Mit dem E-Voting ist es wie mit dem «Vergraben» von Atommüll: Weltweit wird seit Jahrzehnten daran geforscht, doch eine sichere Methode ist nicht in Sicht.
Doch genau dies wollen uns gewisse Akteure weismachen:
In beiden Fällen handelt es sich um vollmundige Versprechen, die sich erst in der Praxis als wahr oder falsch erweisen werden. Dabei sind Zweifel und Skepsis angebracht:
Im Widerspruch zu den offiziellen Verlautbarungen warnen unabhängige Experten seit Jahren erfolglos vor den Gefahren und Risiken. Doch werden die Kritiker belächelt, angefeindet und als Fortschritts-Verweigerer hingestellt.
Wie etwa der Mann, der half, das nukleare Entsorgungskonzept des Bundes zu entwickeln und es heute ablehnt und die Unabhängigkeit zwischen den Abfallverursachern, der Wissenschaft und dem Gesetzgeber infrage stellt ...
Fakt ist: Beim Atommüll wie beim E-Voting steht unglaublich viel auf dem Spiel, nämlich das Wohlergehen heutiger und zukünftiger Generationen – und das Vertrauen der Bürger in den Staat. Während die hochradioaktiven Abfälle nur ein bestimmtes Gebiet (direkt) betreffen, tangiert die elektronische Stimmabgabe alle Schweizer und das ganze Land.
Bei beiden Problemstellungen gilt: Eine überhastete Umsetzung einer «Lösung» kann im Desaster enden.
Zwar werden die «Leitplanken», nach denen das E-Voting organisiert und der Atommüll vergraben werden soll, vom Bund vorgegeben. Aber: Nur weil ein gewisses Vorgehen oder ein Versuchs-System die gesetzlichen Anforderungen erfüllt, bedeutet dies nicht, dass es sicher ist. Und auch die Zertifizierung durch renommierte Dritte muss nichts heissen.
Dies zeigen die alarmierenden Befunde der kanadischen IT-Sicherheitsforscherin Sarah Jamie Lewis und ihrer Kollegen. Sie haben diese Woche auf eine Sicherheitslücke hingewiesen, die das E-Voting-System grundsätzlich infrage stellt. Das Gravierende sei, dass die Organisatoren selbst hätten Wahlfälschung betreiben können – völlig unbemerkt.
Auch wenn die Beteiligten umgehend beschwichtigten: Es ist ein Super-GAU, und nur eine weitere Hiobsbotschaft, der noch viele weitere folgen dürften, falls der Bund an seinem Vorhaben festhält. Zur Erinnerung: Anfang März hatte der «Tages-Anzeiger» berichtet, dass E-Voting-Abstimmungen gekauft werden könnten, ohne dass die Behörden in der Lage seien, den Tätern auf die Schliche zu kommen.

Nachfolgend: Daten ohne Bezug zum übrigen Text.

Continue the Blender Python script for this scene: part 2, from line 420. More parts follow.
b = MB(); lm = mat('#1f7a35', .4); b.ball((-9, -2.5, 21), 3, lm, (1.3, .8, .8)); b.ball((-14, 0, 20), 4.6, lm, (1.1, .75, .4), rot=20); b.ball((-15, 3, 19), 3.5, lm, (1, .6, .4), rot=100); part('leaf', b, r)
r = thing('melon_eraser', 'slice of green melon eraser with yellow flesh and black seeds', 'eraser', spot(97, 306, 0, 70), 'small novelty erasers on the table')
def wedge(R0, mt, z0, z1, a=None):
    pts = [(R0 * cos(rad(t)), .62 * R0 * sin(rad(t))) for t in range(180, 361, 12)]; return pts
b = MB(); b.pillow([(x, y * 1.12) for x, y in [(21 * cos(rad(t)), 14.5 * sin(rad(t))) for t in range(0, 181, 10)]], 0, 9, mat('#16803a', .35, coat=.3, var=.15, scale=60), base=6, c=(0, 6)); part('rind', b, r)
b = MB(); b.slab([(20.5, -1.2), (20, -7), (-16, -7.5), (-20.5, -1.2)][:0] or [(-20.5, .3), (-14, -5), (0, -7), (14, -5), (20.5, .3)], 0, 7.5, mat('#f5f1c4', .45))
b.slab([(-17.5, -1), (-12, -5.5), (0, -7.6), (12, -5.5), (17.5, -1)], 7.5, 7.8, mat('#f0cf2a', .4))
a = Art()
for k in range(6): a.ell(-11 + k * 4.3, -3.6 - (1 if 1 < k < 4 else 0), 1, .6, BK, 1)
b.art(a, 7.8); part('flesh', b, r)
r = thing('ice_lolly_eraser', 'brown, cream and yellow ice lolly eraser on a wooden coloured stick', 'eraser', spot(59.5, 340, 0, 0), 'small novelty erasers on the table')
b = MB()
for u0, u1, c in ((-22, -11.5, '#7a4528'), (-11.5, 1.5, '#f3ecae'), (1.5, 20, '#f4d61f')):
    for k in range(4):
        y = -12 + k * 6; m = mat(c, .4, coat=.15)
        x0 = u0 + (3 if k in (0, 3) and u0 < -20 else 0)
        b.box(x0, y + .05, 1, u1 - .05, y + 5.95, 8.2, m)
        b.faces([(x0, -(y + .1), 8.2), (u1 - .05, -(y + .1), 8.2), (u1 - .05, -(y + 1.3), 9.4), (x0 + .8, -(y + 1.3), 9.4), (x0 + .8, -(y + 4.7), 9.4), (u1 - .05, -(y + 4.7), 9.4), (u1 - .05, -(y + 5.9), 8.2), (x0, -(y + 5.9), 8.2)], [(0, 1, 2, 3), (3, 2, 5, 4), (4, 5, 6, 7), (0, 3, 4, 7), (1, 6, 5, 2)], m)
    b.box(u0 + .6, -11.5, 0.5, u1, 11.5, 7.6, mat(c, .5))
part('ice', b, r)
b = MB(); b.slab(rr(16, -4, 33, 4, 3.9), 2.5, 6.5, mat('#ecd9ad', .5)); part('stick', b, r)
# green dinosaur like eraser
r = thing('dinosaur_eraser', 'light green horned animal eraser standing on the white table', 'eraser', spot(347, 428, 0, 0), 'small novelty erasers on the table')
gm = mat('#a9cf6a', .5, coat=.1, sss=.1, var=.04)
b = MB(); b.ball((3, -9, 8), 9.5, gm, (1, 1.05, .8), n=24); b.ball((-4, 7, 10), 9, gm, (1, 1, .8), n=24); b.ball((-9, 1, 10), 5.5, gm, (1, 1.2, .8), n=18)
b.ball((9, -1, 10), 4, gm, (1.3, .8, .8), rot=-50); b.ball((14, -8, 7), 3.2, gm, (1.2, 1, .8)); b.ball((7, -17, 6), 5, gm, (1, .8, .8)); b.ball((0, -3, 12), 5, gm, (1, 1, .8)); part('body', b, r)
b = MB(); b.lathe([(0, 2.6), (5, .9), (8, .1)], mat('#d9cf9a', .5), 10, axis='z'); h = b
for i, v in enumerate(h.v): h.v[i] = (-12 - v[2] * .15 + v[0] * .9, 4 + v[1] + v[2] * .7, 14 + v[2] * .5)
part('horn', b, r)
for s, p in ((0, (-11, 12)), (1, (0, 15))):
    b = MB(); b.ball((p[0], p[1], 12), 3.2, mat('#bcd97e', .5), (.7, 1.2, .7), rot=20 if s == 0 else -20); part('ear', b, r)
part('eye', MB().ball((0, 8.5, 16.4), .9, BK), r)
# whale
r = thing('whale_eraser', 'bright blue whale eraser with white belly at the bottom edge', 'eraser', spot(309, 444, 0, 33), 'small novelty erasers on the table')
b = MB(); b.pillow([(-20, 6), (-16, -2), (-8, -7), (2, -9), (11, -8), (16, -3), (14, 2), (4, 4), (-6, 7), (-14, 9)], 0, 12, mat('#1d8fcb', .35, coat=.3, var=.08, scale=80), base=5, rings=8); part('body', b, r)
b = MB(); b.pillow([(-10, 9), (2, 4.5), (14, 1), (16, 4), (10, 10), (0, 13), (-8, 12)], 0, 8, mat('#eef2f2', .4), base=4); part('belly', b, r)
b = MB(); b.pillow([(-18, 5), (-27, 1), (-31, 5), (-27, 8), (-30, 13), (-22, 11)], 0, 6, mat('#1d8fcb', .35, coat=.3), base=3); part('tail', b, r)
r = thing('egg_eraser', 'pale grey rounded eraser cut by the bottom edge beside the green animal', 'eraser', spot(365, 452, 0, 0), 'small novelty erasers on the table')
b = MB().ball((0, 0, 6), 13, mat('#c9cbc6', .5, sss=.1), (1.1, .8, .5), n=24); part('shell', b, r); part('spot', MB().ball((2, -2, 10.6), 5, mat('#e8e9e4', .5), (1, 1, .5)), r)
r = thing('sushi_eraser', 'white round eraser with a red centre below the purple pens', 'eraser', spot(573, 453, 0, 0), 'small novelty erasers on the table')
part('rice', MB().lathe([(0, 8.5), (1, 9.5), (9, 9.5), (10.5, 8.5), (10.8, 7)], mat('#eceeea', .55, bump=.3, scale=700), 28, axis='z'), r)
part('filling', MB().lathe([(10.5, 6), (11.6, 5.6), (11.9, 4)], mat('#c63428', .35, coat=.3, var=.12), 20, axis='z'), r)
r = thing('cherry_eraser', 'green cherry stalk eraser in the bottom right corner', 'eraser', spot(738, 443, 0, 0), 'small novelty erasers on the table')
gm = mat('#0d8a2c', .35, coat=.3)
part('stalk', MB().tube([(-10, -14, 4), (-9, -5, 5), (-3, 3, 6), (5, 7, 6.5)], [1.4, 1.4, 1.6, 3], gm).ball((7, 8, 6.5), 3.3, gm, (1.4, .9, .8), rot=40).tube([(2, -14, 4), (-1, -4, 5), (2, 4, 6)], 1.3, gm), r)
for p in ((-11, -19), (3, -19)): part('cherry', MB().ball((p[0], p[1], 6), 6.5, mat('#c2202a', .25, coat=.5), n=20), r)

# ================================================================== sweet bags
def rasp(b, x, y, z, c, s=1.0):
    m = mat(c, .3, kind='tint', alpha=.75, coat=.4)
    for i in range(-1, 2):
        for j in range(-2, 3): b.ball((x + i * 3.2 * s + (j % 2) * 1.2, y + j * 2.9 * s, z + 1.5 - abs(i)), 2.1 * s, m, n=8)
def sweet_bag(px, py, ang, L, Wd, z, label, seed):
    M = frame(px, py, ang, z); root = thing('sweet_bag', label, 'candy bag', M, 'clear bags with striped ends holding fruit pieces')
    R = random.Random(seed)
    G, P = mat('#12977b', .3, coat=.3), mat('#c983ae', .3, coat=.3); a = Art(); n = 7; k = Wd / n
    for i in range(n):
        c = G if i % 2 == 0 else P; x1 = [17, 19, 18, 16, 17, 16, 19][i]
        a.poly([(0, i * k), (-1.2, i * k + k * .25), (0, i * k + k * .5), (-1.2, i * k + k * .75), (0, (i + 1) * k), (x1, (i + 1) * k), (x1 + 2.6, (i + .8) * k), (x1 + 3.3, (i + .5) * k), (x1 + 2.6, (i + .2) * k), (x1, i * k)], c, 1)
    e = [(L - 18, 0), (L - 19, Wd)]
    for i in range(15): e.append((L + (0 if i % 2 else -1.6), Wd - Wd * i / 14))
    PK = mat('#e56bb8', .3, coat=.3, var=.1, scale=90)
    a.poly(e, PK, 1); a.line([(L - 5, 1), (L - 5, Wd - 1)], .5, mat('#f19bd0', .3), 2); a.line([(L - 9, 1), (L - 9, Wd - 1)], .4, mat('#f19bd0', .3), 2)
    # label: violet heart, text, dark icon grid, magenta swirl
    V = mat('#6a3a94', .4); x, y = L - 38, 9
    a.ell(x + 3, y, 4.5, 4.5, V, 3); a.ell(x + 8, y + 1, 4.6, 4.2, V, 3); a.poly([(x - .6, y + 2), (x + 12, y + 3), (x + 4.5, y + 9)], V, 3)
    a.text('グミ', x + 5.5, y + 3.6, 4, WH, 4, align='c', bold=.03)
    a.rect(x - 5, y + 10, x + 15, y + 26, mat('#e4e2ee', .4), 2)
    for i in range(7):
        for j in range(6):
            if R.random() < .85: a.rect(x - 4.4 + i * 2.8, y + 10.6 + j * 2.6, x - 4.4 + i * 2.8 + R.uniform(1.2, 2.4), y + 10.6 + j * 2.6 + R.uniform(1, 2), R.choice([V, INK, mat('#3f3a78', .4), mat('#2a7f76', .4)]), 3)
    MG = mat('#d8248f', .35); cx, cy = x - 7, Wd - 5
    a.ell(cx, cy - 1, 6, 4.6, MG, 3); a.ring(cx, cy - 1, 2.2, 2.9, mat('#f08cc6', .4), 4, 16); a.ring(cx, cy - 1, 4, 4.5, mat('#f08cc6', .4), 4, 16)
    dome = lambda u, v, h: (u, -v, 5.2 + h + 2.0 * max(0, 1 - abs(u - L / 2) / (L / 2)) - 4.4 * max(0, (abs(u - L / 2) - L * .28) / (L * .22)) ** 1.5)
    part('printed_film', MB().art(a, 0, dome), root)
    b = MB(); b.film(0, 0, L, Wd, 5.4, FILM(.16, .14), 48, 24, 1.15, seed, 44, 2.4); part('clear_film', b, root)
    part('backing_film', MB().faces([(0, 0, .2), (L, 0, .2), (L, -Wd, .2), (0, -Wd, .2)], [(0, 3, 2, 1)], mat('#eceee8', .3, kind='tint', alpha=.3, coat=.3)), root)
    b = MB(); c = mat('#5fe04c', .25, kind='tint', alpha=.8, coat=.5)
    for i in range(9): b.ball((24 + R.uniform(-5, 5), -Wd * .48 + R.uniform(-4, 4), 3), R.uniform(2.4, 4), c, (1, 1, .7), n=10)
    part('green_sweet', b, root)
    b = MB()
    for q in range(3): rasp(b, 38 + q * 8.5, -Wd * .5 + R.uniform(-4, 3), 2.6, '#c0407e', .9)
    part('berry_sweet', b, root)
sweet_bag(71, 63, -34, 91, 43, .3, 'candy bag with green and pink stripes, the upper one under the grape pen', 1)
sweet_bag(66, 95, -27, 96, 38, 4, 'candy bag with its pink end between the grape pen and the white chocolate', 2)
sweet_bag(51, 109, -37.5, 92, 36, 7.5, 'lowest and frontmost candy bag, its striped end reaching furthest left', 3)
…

Nach heutigem Stand besteht ein Dilemma: Kein gewissenhafter Entwickler und Unternehmer kann eine Garantie abgeben. 100-prozentige Sicherheit wird es niemals nur annähernd geben. Höchstens eine Risikobegrenzung. Und trotzdem versprach der Bund in einem Video vollmundig, dass «unbemerkte Manipulationen» in Zukunft «im ganzen Ablauf garantiert ausgeschlossen werden» könnten.
Besonders bitter: Die Bundeskanzlei arbeitet seit 20 Jahren an der Einführung von elektronischen Abstimmungen. Nun stehen die Verantwortlichen vor einem Scherbenhaufen – und das ausgerechnet zu dem Zeitpunkt, als in der Schweiz die Unterschriftensammlung für ein E-Voting-Moratorium anläuft.
Wie eine entsprechende Volksabstimmung derzeit ausfallen würde, ist schwer zu sagen. Hat der Wind gedreht, obwohl sich laut einer Erhebung des Bundes angeblich immer noch eine Mehrheit der Bevölkerung E-Voting wünscht?
Das wachsende Misstrauen vieler Bürger sollte jedenfalls niemanden verwundern: Statt effektiver Kontrollmechanismen dominieren weiterhin PR-Aktionen und mediale «Beruhigungspillen». Den staatlich-privaten Kooperationen mangelt es an Transparenz und kritischer Distanz. Wenn aber das Vertrauen in die Demokratie sinkt, wird es brenzlig.
Mein Fazit: Bei den Plänen des Bundes handelt es sich um unnötige Experimente mit möglicherweise fataler Wirkung. Statt neue Probleme zu schaffen, sollten wir endlich die bestehenden angehen, die keinen Aufschub dulden.